Former Notre Dame football coach Lou Holtz addressed the Republican National Convention, offering his support to President Donald Trump’s reelection. Holtz called the president a strong advocate for the unborn and said that the Biden-Harris ticket is “the most radically pro-abortion campaign in history.”
But it was Holtz’s discussion of faith that made headlines.
While addressing the glaring gap between Catholic Church teaching and Biden’s platform, Holtz said Biden’s position on abortion “abandons innocent lives” and called the former vice president “Catholic in name only.”
Holtz immediately faced criticism in some quarters from those who felt that the remark was a judgment of Biden’s heart and not his policies.

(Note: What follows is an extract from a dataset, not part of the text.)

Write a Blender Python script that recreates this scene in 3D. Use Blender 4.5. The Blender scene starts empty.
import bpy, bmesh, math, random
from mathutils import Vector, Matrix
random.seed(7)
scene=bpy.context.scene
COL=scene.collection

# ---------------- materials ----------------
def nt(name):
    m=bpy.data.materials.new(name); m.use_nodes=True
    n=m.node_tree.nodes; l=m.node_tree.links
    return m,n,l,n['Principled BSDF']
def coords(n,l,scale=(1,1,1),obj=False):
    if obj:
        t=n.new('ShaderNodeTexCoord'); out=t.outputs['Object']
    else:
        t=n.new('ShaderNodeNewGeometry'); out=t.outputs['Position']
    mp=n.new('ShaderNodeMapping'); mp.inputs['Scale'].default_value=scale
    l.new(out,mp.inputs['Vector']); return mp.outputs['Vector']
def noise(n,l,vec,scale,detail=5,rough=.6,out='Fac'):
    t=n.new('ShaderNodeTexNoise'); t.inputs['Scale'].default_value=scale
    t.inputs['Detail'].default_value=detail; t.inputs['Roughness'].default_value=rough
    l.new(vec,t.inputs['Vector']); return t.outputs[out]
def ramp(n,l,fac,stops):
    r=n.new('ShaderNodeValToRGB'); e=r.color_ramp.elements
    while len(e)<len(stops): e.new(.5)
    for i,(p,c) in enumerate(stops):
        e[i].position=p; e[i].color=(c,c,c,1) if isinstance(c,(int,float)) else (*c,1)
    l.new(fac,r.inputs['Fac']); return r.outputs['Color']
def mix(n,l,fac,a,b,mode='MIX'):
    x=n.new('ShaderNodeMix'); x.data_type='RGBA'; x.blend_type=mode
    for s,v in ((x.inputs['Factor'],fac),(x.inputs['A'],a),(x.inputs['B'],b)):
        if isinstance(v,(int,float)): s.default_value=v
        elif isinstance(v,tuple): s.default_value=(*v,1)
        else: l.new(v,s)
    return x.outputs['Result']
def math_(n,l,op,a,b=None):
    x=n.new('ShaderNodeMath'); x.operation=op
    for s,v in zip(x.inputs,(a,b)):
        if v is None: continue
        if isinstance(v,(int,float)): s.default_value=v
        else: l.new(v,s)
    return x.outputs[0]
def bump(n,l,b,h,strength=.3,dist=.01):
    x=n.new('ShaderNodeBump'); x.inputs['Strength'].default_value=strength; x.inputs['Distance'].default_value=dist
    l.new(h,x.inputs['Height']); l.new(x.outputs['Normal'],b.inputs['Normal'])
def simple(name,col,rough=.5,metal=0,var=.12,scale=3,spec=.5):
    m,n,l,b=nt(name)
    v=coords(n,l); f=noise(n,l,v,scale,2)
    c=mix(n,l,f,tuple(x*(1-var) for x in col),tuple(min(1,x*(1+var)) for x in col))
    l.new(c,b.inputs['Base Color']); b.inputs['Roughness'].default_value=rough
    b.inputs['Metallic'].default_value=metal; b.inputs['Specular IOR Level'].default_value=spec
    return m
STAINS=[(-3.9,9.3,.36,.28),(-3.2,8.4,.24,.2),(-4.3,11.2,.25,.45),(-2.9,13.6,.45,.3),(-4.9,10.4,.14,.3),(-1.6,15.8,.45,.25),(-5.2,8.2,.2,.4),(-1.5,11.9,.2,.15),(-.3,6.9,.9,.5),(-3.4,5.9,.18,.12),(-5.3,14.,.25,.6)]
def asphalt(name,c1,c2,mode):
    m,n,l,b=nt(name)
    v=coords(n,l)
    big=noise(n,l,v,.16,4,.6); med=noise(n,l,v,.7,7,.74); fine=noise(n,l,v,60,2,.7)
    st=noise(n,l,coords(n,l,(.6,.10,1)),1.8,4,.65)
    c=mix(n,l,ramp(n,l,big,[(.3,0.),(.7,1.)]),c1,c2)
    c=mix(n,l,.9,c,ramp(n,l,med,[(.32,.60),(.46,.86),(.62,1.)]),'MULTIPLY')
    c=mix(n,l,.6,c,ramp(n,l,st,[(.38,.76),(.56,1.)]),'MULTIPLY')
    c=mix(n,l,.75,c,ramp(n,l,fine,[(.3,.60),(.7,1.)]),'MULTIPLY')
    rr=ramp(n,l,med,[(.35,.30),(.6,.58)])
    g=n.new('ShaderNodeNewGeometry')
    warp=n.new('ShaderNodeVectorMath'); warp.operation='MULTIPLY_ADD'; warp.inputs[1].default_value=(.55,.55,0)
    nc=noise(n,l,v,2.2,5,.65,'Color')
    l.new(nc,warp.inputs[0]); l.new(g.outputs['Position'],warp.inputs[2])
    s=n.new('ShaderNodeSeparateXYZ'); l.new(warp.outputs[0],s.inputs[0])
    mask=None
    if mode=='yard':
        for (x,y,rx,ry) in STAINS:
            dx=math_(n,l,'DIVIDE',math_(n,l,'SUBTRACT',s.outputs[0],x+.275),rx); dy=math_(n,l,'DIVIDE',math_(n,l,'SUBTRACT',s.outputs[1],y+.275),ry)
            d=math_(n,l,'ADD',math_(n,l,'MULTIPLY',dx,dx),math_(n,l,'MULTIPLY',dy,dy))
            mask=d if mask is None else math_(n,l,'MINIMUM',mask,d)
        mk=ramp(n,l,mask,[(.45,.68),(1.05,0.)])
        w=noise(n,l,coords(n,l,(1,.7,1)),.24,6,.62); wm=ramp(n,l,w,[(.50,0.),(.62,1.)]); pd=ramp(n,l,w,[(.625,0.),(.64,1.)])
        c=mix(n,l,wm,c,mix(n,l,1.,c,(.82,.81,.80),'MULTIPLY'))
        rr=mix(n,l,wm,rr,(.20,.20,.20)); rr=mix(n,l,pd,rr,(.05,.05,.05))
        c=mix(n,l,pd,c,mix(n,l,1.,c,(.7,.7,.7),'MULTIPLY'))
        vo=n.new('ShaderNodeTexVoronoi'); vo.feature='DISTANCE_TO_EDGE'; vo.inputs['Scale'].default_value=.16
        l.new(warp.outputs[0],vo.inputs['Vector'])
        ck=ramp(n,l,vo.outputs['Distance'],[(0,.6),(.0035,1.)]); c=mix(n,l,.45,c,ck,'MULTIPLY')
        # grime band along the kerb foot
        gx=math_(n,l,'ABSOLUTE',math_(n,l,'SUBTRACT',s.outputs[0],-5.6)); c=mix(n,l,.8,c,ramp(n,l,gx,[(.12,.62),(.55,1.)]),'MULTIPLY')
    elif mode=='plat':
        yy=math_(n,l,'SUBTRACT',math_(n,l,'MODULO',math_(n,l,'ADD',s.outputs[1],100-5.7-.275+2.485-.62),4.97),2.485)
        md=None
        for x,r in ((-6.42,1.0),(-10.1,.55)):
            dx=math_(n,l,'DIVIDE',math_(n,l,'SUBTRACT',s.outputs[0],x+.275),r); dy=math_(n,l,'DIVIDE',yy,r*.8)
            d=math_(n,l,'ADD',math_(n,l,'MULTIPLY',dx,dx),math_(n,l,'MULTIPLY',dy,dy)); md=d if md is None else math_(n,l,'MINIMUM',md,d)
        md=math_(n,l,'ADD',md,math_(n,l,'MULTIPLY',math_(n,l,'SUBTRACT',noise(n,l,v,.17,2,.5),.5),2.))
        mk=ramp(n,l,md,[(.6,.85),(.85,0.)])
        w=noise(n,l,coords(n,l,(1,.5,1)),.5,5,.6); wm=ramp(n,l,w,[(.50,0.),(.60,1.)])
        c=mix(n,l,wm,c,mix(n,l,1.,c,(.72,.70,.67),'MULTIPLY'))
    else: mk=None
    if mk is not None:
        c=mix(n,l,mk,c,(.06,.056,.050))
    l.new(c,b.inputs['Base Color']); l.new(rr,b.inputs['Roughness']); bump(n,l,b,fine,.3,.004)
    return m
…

Holy Cross Father John Jenkins, Notre Dame’s president, distanced himself from Holtz in a statement, as did other Catholic leaders. At a recent Mass, Cardinal Blase Cupich of Chicago also appeared to address the subject, saying: “There should never be a time and a moment in which we judge others and their faith journey, say that a person is not Christian enough or Catholic enough, or doesn’t measure up to what we think they should.”
Meanwhile, Bishops Thomas Tobin of Providence, Rhode Island, and Richard Stika of Knoxville, Tennessee, have recently taken positions more akin to Holtz’s.
It is one thing to judge someone’s heart or motivation. It is another thing entirely to take them at their word and judge their very public actions and positions.
Like Pope Benedict XVI, Pope Francis, too, has shown himself unafraid to call out support for abortion as so objectively wrong that politicians supporting it should not receive Communion.